Por parte de Greengrass hay una indagación progresiva, en donde Bourne es la figura bisagra, desajustada entre lo que ha sido y ya no podrá, que le permite al director un juego de ajedrez que tiene, hasta el momento, tres partidas. Las tres, puede decirse, finalizadas en tablas: aun cuando Bourne pueda resolver sus cometidos, el entramado contra el que se rebela continuará su andadura, con otras caras y sonrisas de marketing. Bourne, a partir de Greengrass, será la contracara del patriota, el agente que intentará en vano quitarse las vestiduras y acciones que su cuerpo exhibe de manera programática.

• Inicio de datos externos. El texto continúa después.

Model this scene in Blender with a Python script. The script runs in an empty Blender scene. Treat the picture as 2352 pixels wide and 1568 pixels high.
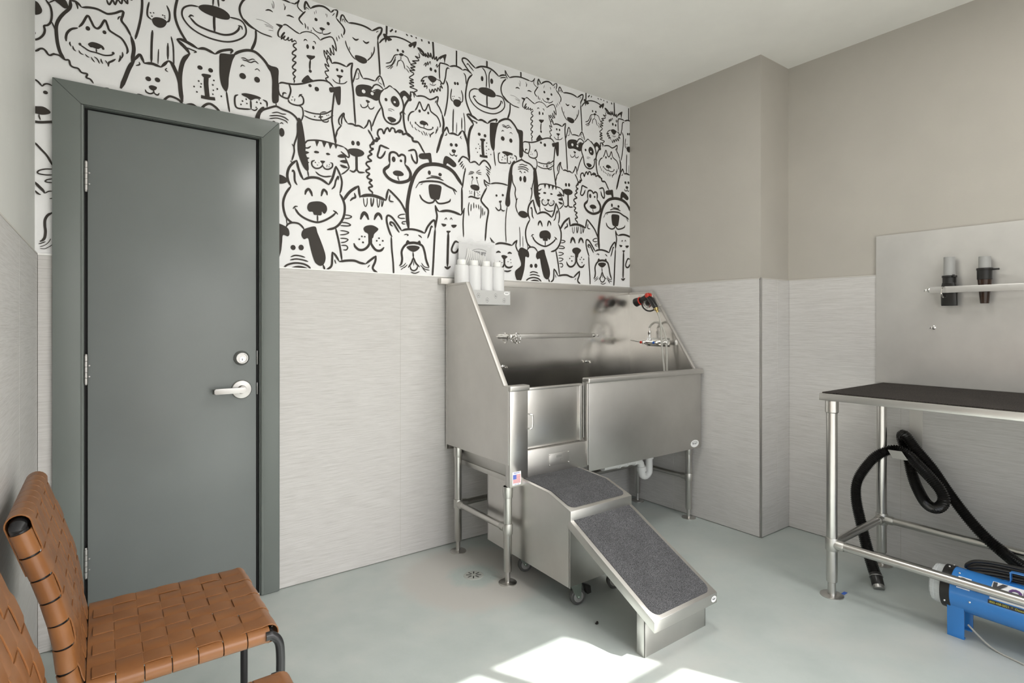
import bpy, bmesh, math, random
from math import pi, sin, cos, radians, sqrt, atan2
from mathutils import Vector, Matrix
from mathutils.geometry import tessellate_polygon
random.seed(4)
S = bpy.context.scene
COL = S.collection

# ------------------------------------------------------------------ camera, sky, sun, exposure
cam_d = bpy.data.cameras.new('camera')
cam = bpy.data.objects.new('camera', cam_d); COL.objects.link(cam)
cam.location = (-0.4638, -2.8279, 1.2807)
cam.rotation_euler = (pi/2, 0, -0.6356)
cam_d.sensor_width = 36.0
cam_d.lens = 1282.711/2352*36.0
cam_d.shift_x = -1.4/2352
cam_d.shift_y = -43.07/2352
cam_d.clip_start = 0.02
S.camera = cam

SUN_EL = radians(43.3)
SUN_DIR = Vector((-0.461*cos(SUN_EL), 0.887*cos(SUN_EL), -sin(SUN_EL)))
w = bpy.data.worlds.new('world'); S.world = w; w.use_nodes = True
nt = w.node_tree; bg = nt.nodes['Background']
sky = nt.nodes.new('ShaderNodeTexSky'); sky.sky_type = 'NISHITA'
sky.sun_disc = False; sky.sun_elevation = SUN_EL
sky.sun_rotation = atan2(-SUN_DIR.x, -SUN_DIR.y)
sky.dust_density = 3.0; sky.air_density = 1.0; sky.ozone_density = 1.0
hs = nt.nodes.new('ShaderNodeHueSaturation'); hs.inputs['Saturation'].default_value = 0.25
nt.links.new(sky.outputs['Color'], hs.inputs['Color'])
nt.links.new(hs.outputs['Color'], bg.inputs['Color'])
bg.inputs['Strength'].default_value = 0.45
sd = bpy.data.lights.new('sun', 'SUN'); sd.energy = 13.0; sd.angle = radians(0.53); sd.color = (1.0, 0.98, 0.94)
so = bpy.data.objects.new('sun', sd); COL.objects.link(so)
so.rotation_euler = SUN_DIR.to_track_quat('-Z', 'Y').to_euler()
S.view_settings.view_transform = 'Standard'
S.view_settings.look = 'None'
S.view_settings.exposure = 0.05
S.view_settings.gamma = 1.0
S.view_settings.use_curve_mapping = False

FILL_LAMPS = ((1.15, -1.45), (2.05, -2.98))          # two unseen fill lamps added under the ceiling to even out the light
for lx_, ly_ in FILL_LAMPS:
    ld = bpy.data.lights.new('added_fill_light', 'AREA'); ld.shape = 'SQUARE'; ld.size = 0.56; ld.energy = 18.0; ld.color = (1.0, 0.98, 0.95)
    lo_ = bpy.data.objects.new('added_fill_light', ld); COL.objects.link(lo_); lo_.location = (lx_, ly_, 2.8797-0.028)

# ------------------------------------------------------------------ materials
def mat(name, col, rough=0.5, metal=0.0, spec=0.5, trans=0.0, alpha=1.0, ior=1.45, coat=0.0):
    m = bpy.data.materials.new(name); m.use_nodes = True
    b = m.node_tree.nodes['Principled BSDF']
    b.inputs['Base Color'].default_value = (*col, 1)
    b.inputs['Roughness'].default_value = rough
    b.inputs['Metallic'].default_value = metal
    b.inputs['Specular IOR Level'].default_value = spec
    b.inputs['Transmission Weight'].default_value = trans
    b.inputs['Alpha'].default_value = alpha
    b.inputs['IOR'].default_value = ior
    b.inputs['Coat Weight'].default_value = coat
    return m
def nodes(m): return m.node_tree.nodes, m.node_tree.links, m.node_tree.nodes['Principled BSDF']
def noise(m, scale3, nscale, detail=4, rough=0.6, coord='Object'):
    N, L, b = nodes(m)
    tc = N.new('ShaderNodeTexCoord'); mp = N.new('ShaderNodeMapping'); n = N.new('ShaderNodeTexNoise')
    mp.inputs['Scale'].default_value = scale3
    n.inputs['Scale'].default_value = nscale; n.inputs['Detail'].default_value = detail; n.inputs['Roughness'].default_value = rough
    L.new(tc.outputs[coord], mp.inputs['Vector']); L.new(mp.outputs['Vector'], n.inputs['Vector'])
    return n.outputs['Fac']
def ramp(m, fac, stops):
    N, L, b = nodes(m)
    r = N.new('ShaderNodeValToRGB'); e = r.color_ramp.elements
    while len(e) < len(stops): e.new(0.5)
    for el, (p, c) in zip(e, stops): el.position = p; el.color = (*c, 1)
    L.new(fac, r.inputs['Fac']); return r.outputs['Color']
def mixc(m, a, c, f, mode='MIX'):
    N, L, b = nodes(m)
    x = N.new('ShaderNodeMix'); x.data_type = 'RGBA'; x.blend_type = mode
    for s, v in ((x.inputs['A'], a), (x.inputs['B'], c), (x.inputs['Factor'], f)):
        if hasattr(v, 'is_output'): L.new(v, s)
        elif isinstance(v, tuple): s.default_value = (*v, 1)
        else: s.default_value = v
    return x.outputs['Result']
def bump(m, fac, strength, dist):
    N, L, b = nodes(m)
    x = N.new('ShaderNodeBump'); x.inputs['Strength'].default_value = strength; x.inputs['Distance'].default_value = dist
    L.new(fac, x.inputs['Height']); L.new(x.outputs['Normal'], b.inputs['Normal'])
def setc(m, s): nodes(m)[1].new(s, nodes(m)[2].inputs['Base Color'])
def setr(m, fac, lo, hi):
    N, L, b = nodes(m)
    r = N.new('ShaderNodeMapRange'); r.inputs['To Min'].default_value = lo; r.inputs['To Max'].default_value = hi
    L.new(fac, r.inputs['Value']); L.new(r.outputs['Result'], b.inputs['Roughness'])

def paint(name, c, rough=0.55, b=0.15):
    m = mat(name, c, rough, spec=0.35)
    f = noise(m, (1, 1, 1), 180, 3); bump(m, f, b, 0.002)
    g = noise(m, (1, 1, 1), 3, 3); setc(m, ramp(m, g, [(0.3, tuple(v*0.97 for v in c)), (0.7, tuple(min(1, v*1.03) for v in c))]))
    return m
M = {}
M['taupe'] = paint('taupe_paint', (0.405, 0.382, 0.342))
M['leftpaint'] = paint('light_greige_paint', (0.58, 0.58, 0.55))
M['ceiling'] = paint('ceiling_paint', (0.76, 0.75, 0.71), 0.7)
M['paper'] = paint('wallpaper_vinyl', (0.78, 0.78, 0.785), 0.5, 0.08)
M['ink'] = mat('wallpaper_ink', (0.040, 0.034, 0.029), 0.55, spec=0.3)
def tilem(name, lo, mid, hi):
    m = mat(name, mid, 0.42, spec=0.4)
    a = noise(m, (1.6, 1.6, 90), 3.0, 5, 0.75)
    b_ = noise(m, (5, 5, 260), 2.0, 3, 0.7)
    c1 = ramp(m, a, [(0.32, lo), (0.5, mid), (0.68, hi)])
    c2 = ramp(m, b_, [(0.36, tuple(v*0.84 for v in mid)), (0.56, hi)])
    setc(m, mixc(m, c1, c2, 0.5)); bump(m, a, 0.25, 0.0015)
    return m
M['tile'] = tilem('linen_tile', (0.355, 0.335, 0.31), (0.515, 0.50, 0.48), (0.60, 0.585, 0.57))
M['grout'] = mat('grout', (0.52, 0.50, 0.46), 0.8)
fl = mat('floor_epoxy', (0.40, 0.43, 0.39), 0.42, spec=0.45)
a = noise(fl, (1, 1, 1), 1.7, 6, 0.62); b_ = noise(fl, (1, 1, 1), 45, 4, 0.7); c_ = noise(fl, (1, 1, 1), 7, 5, 0.6)
col = ramp(fl, a, [(0.3, (0.372, 0.415, 0.40)), (0.52, (0.425, 0.462, 0.444)), (0.72, (0.475, 0.487, 0.462))])
col = mixc(fl, col, ramp(fl, c_, [(0.35, (0.42, 0.42, 0.40)), (0.7, (0.56, 0.56, 0.55))]), 0.35, 'SOFT_LIGHT')
_N, _L, _b = nodes(fl)
_tc = _N.new('ShaderNodeTexCoord'); _d = _N.new('ShaderNodeVectorMath'); _d.operation = 'DISTANCE'; _d.inputs[1].default_value = (1.058, -0.432, 0.0)
_L.new(_tc.outputs['Object'], _d.inputs[0])
_n2 = noise(fl, (1, 1, 1), 14, 4, 0.7)
_ad = _N.new('ShaderNodeMath'); _ad.operation = 'MULTIPLY_ADD'; _ad.inputs[1].default_value = 0.10; _L.new(_n2, _ad.inputs[0]); _L.new(_d.outputs['Value'], _ad.inputs[2])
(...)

El lavado de cerebro y los enemigos contra los que se debate Estados Unidos estarán acá situados en el marco de un escenario mundial, en donde los jugadores son, siempre, norteamericanos. Buenos, malos, o como se les quiera tildar, todos de factoría norteamericana. Una telaraña (el apellido "Webb" -telaraña- es vital al argumento) que tiende sus lazos de manera siniestra, capaz de provocar villanos a su antojo, para así justificar los héroes. Que uno de los expedientes en manos de Bourne tenga por referencia el título "enemigos extraordinarios", no sólo distingue un aspecto del drama y su verosímil, sino que lo hace sobre la misma narrativa cinematográfica, hoy en manos de superhéroes contra súperamenazas.

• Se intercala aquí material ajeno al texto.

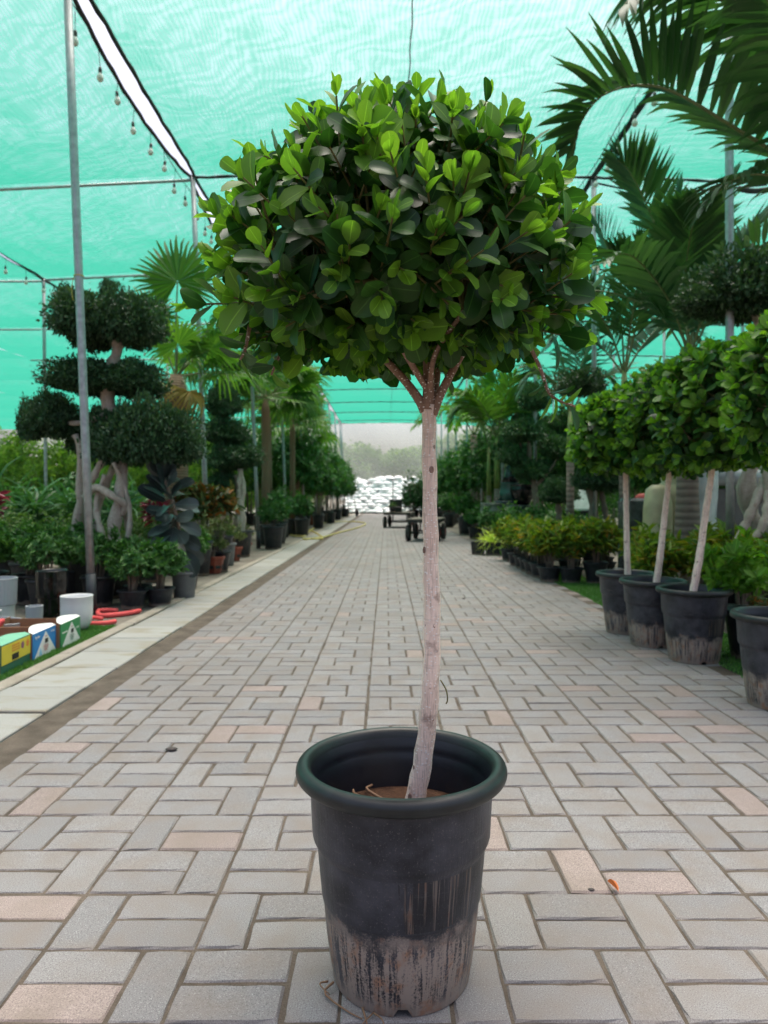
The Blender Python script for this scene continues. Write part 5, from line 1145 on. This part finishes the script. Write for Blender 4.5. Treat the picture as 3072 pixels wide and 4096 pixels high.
feather_palm('thinner stem of the twin palm right behind the hero trunk', 1955, 1800, 15.7, [[(1930, 1700, 0), (1880, 1640, 0), (1830, 1640, 0)], [(1975, 1690, 0), (2010, 1620, 0), (2050, 1620, 0)]], r=.05, shaft=1.0, mat=ML_PALML, n=30, ll=.6, w=.045, vee=.1, droop=.4, fwd=.55, start=.2, r0=.016)
c = at(2750, 1880, 6.7); t = thing('palm_tree', 'stout ringed grey palm trunk between wrapped statue and dark tank', 'palm tree', (c.x, c.y, 0), 0, 'feather palms on the right')
MB().add(*tube_vf([(0, 0, 0), (0, 0, .3), (0, 0, 1.0), (.02, 0, 2.3)], [.15, .13, .10, .085], 14)).build('trunk', M_PTRUNK, t, True)
for i in range(5):
    a = i * 1.26; pts = [(0.02, 0, 2.2), (.3 * math.cos(a), .3 * math.sin(a), 2.7), (.9 * math.cos(a), .9 * math.sin(a), 3.0), (1.4 * math.cos(a), 1.4 * math.sin(a), 2.8)]
    link('frond', frond_mesh('frond', pts, ML_PALM, n=28, ll=.45, w=.04, vee=.2, droop=.3, seed=i), t)
c = at(1895, 1740, 18.5); t = thing('palm_tree', 'grey palm trunk far down the right side beside the hero trunk', 'palm tree', (c.x, c.y, 0), 0, 'feather palms on the right')
MB().add(*tube_vf([(0, 0, 0), (0, 0, 1.0), (0, 0, c.z)], [.12, .095, .085], 12)).build('trunk', M_PTRUNK, t, True)
for i in range(7):
    a = i * .9; pts = [(0, 0, c.z), (.4 * math.cos(a), .4 * math.sin(a), c.z + .55), (1.1 * math.cos(a), 1.1 * math.sin(a), c.z + .7), (1.7 * math.cos(a), 1.7 * math.sin(a), c.z + .3)]
    link('frond', frond_mesh('frond', pts, ML_PALML, n=26, ll=.55, w=.05, vee=.1, droop=.4, seed=i), t)

# bonsai on the right
BX, BY = 2.92, 5.6
def B3(u, v, d=5.6): q = at(u, v, d); return (q.x - BX, q.y - BY, q.z)
bonsai('bonsai with clipped dark head and bare patch at the upper right, roots braided below', (BX, BY, 0),
    [([B3(3040, 2180), B3(3010, 2080), B3(2985, 1950), B3(3020, 1800), B3(3040, 1600), B3(3040, 1400), B3(3030, 1220)], .09, .06), ([B3(2950, 2170, 5.4), B3(3000, 2060, 5.4), B3(3060, 1920, 5.45)], .04, .045), ([B3(3080, 2180, 5.4), B3(3085, 2020, 5.4), B3(3060, 1850, 5.4)], .05, .05), ([B3(3010, 2180, 5.3), B3(3060, 2080, 5.3), B3(3075, 1960, 5.4)], .04, .04),
     ([B3(3030, 1240), B3(2960, 1160), B3(2860, 1140), B3(2790, 1130)], .035, .012), ([B3(2900, 1150), B3(2860, 1100), B3(2830, 1080)], .014, .006), ([B3(2880, 1145), B3(2830, 1180), B3(2790, 1190)], .012, .006)],
    [(PADS_L[2], B3(3000, 1200), (.86, .9, 1.1), .4), (PADS_S[2], B3(2850, 1215), (.85, .8, .6), 0), (PADS_L[0], B3(2920, 1440, 6.0), (.55, .6, .5), 1), (PADS_S[0], B3(3100, 1690, 5.7), (1.2, 1, 1.1), 2)], 'tub', sp=.9)
def B4(u, v, d): q = at(u, v, d); return q
def ball_tree(label, u, v_base, d, trunk, pads, pot='tall', mat=None, group='clipped bonsai trees along the right', sp=1.0):
    o = at(u, v_base, d); org = Vector((o.x, o.y, 0)); f = lambda w: tuple(Vector(at(w[0], w[1], d + (w[2] if len(w) > 2 else 0))) - org)
    return bonsai(label, org, [([f(w) for w in pts], a, b) for pts, a, b in trunk], [(me, f(w), sc, i * 1.3) for i, (me, w, sc) in enumerate(pads)], pot, group, sp, mat or M_DBARK)
ball_tree('bonsai with three clipped balls behind the farthest ficus standard', 2380, 2100, 9.2, [([(2375, 2110), (2370, 2000), (2345, 1900), (2345, 1780), (2340, 1720)], .075, .04), ([(2430, 2100), (2410, 1990), (2400, 1940)], .05, .03)],
    [(PADS_L[0], (2395, 1930), (.62, .7, .9), ), (PADS_L[1], (2390, 1815), (.72, .7, .75)), (PADS_S[0], (2330, 1545), (1.0, 1, 1)), (PADS_S[1], (2440, 1860, .4), (1.1, 1, 1))])
ball_tree('low bonsai ball beside the green palm stem', 2240, 2100, 10.4, [([(2245, 2120), (2235, 2040), (2230, 1990)], .07, .05)], [(PADS_L[2], (2235, 1985), (.50, .55, .75))])
ball_tree('bonsai with several small clouds in the middle of the right side', 2130, 2080, 12.5, [([(2150, 2080), (2140, 1960), (2120, 1850), (2115, 1750)], .07, .04), ([(2130, 1900), (2090, 1830), (2080, 1770)], .04, .02), ([(2140, 1950), (2200, 1880), (2230, 1830)], .04, .02)],
    [(PADS_X[0], (2090, 1735), (.85, .8, .95)), (PADS_X[1], (2120, 1890), (.75, .8, .9)), (PADS_X[0], (2225, 1800), (.75, .8, .9)), (PADS_X[1], (2140, 1600), (.6, .7, 1.2)), (PADS_X[0], (2050, 1830), (.6, .6, .9))])
ball_tree('loose cloud-pruned tree behind the urns', 2030, 2080, 15.5, [([(2060, 2060), (2065, 1930), (2060, 1800)], .08, .05)], [(PADS_X[1], (2050, 1800), (1.0, 1, 1.3)), (PADS_X[0], (2110, 1700), (.9, .9, 1.2)), (PADS_X[1], (2200, 1720), (1, 1, 1.1))])
ball_tree('cloud-pruned tree behind the palm with green ringed stem', 2250, 2090, 13.5, [([(2250, 2090), (2240, 1900), (2250, 1700)], .08, .05)], [(PADS_X[0], (2200, 1760), (1, 1, 1.3)), (PADS_X[1], (2290, 1700), (1.1, 1, 1.3)), (PADS_X[0], (2350, 1800), (1, 1, 1.3)), (PADS_X[1], (2230, 1900), (1, 1, 1.2))])
for i, (x, y) in enumerate([(3.6, 12.5), (4.4, 11.5), (5.2, 12.8), (4.2, 14.6), (5.8, 11.0), (6.4, 13.4), (3.4, 16.2), (4.6, 17.4), (5.6, 16.2), (7.2, 16.0)]):
    potted('tall_shrub', 'tall dark shrub in the deep bed behind the right bonsai row', 'shrub', x, y, 'tall', B_TALL[i % 3], ST_TALL, group='tall shrubs deep on the right', rot=i * 1.9, s=.85 + .1 * (i % 3))
for i in range(16):
    y = 17.2 + i * 1.45; x = 2.5 + .75 * ((i * 5) % 3)
    potted('tall_shrub', f'tall leafy shrub along the far right of the lane, {ords[i]} from the front', 'shrub', x, y, 'tall', B_TALL[(i + 2) % 3], ST_TALL, group='tall shrubs along the far right', rot=i * 2.3, s=1.05 + .15 * (i % 3))

# glazed urns and the wrapped goods under the net on the right
def glaze(name, c, r=.15): return plain(name, c, r, 0, 0.35, 5)
M_TEAL, M_BLK, M_BLUEG, M_SAGE = glaze('teal glaze', (0.035, 0.085, 0.075)), glaze('black glaze', (0.008, 0.009, 0.010)), glaze('slate blue glaze', (0.035, 0.05, 0.062)), glaze('sage glaze', (0.11, 0.14, 0.11), .35)
URN = [(.5, 0), (.62, .05), (.86, .35), (1.0, .7), (.98, .84), (.88, .93), (.95, .97), (.95, 1.0), (.82, 1.0), (.80, .9), (.85, .7)]
def urn(label, u, v, d, R, h, mat, z, prof=URN):
    q = at(u, v, d); return tag(MB().add(*lathe_vf([(r * R, zz * h) for r, zz in prof], 32, True)).build('glazed_urn', mat, None, True, loc=(q.x, q.y, z)), label, 'urn', 'glazed urns on the right')
CONE = [(.9, 0), (1.0, .03), (.62, .4), (.4, .75), (.36, .95), (.42, 1.0), (.34, 1.0)]
urn('pale sage urn at the left of the glazed pots', 1972, 2030, 14.2, .26, .80, M_SAGE, 0); urn('dark slate blue urn in the lower row of glazed pots', 2035, 2030, 14.2, .28, .84, M_BLUEG, 0); urn('smaller slate blue urn at the right of the glazed pots', 2080, 2030, 14.0, .24, .76, M_BLUEG, 0)
urn('green teal urn standing on the lower glazed pots', 2040, 1960, 14.2, .25, .36, M_TEAL, .845, [(.75, 0), (1.0, .03), (.85, .5), (.7, .95), (.75, 1.0), (.6, 1.0)]); urn('black urn standing on the right lower pot', 2088, 1960, 14.0, .24, .40, M_BLK, .765)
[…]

Este tablero sin límites, en donde los países son feudos a derrocar o apuntalar, es vigilado por la CIA. La primera de las secuencias de acción ya lo estipula, mientras ese ojo que todo lo ve, apostado en sus oficinas confortables e hipertecnificadas, persigue a Nicky Parsons (Julia Stiles) y Jason Bourne. El detalle mayor es que están en Grecia, entre tumultos callejeros, en donde la maquinaria policial reprime. Entre el gentío se mueven estos personajes. Sus movimientos están por encima de lo que sucede en las calles: no les importa. Ni a la CIA ni a Jason Bourne.

El Bourne de Greengrass es un alienado, un psicópata que ha cambiado su punto de mira. Hasta no hace poco disparaba desde el mismo lugar que la Némesis justa que compone Vincent Cassel. Que terminen enfrentados se debe a una falla de la maquinaria, cuando el soldado otrora dedicado a la custodia de su país se descubra manipulado, víctima del mismo aparato que había jurado defender. La tragedia de Bourne es irresoluble, el final de este film lo comprueba. Si hubiese una película siguiente, ésta no haría más que dar otra vuelta en forma de trompo, sin salida.

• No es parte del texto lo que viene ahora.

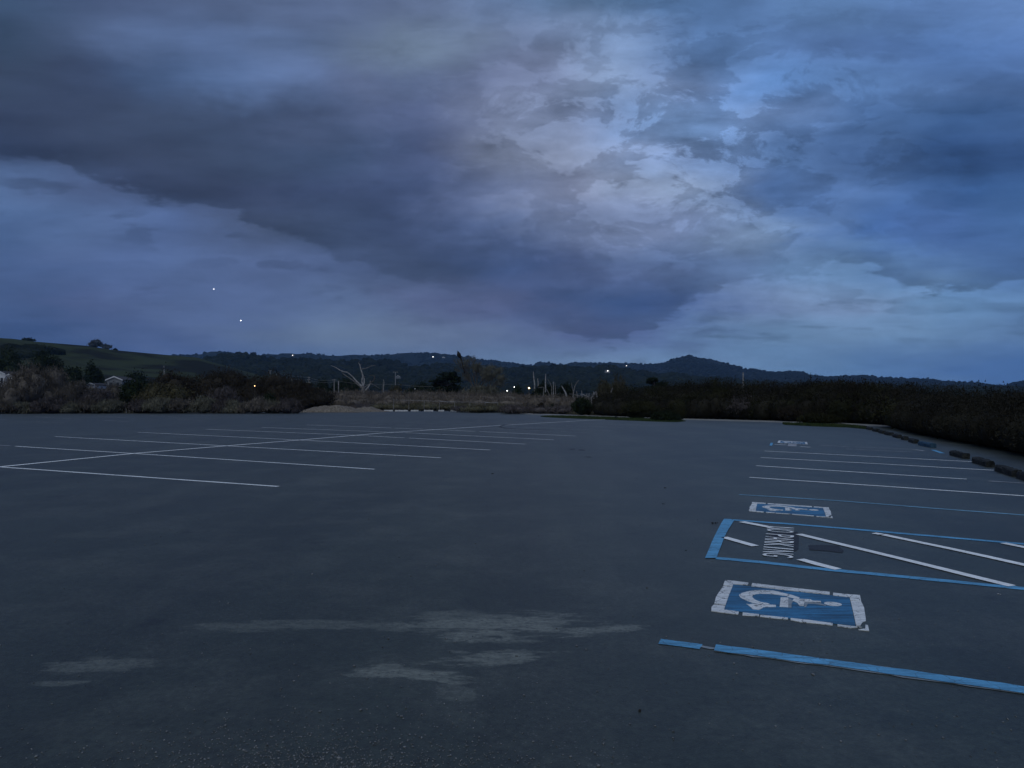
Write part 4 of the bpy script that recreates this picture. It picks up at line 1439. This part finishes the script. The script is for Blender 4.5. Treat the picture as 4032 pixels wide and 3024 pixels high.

A la vez, con Jason Bourne se escribe un capítulo más sobre el control de los medios electrónicos, a través de las complicidades entre empresarios y los aparatos de inteligencia. El nombre de Snowden se escucha en los diálogos, con la promesa puesta ahora en una nueva plataforma virtual -Deep Dream- ante la cual la población se expresa extasiada, en esas presentaciones a sala llena en donde geniecillos de la informática se exhiben como adolescentes tardíos. Hay, de todos modos, cierta mirada benévola, algo retórica, al preocuparse por la privacidad de los ciudadanos y su información. Algo que ya no es exclusivo de un film norteamericano, vista las maniobras de "inteligencia argentina" recientes.

Ahora bien, de vuelta a la tanqueta de SWAT. Está conducida por un agente de la CIA. SWAT y CIA como los verdaderos peligros de la película. Si el escenario propuesto al inicio es el mundo entero -de Grecia a Berlín, de Islandia al Líbano-, el desenlace es en Estados Unidos. De allí proviene el desquicio, con un detalle que el film explicita en la construcción misma de los denominados "terroristas".

Bourne, por fin, está de vuelta en su país. El regreso al nido enfermo. ¿Hay cura? Allí, seguro que no. Greengrass, todo un cineasta.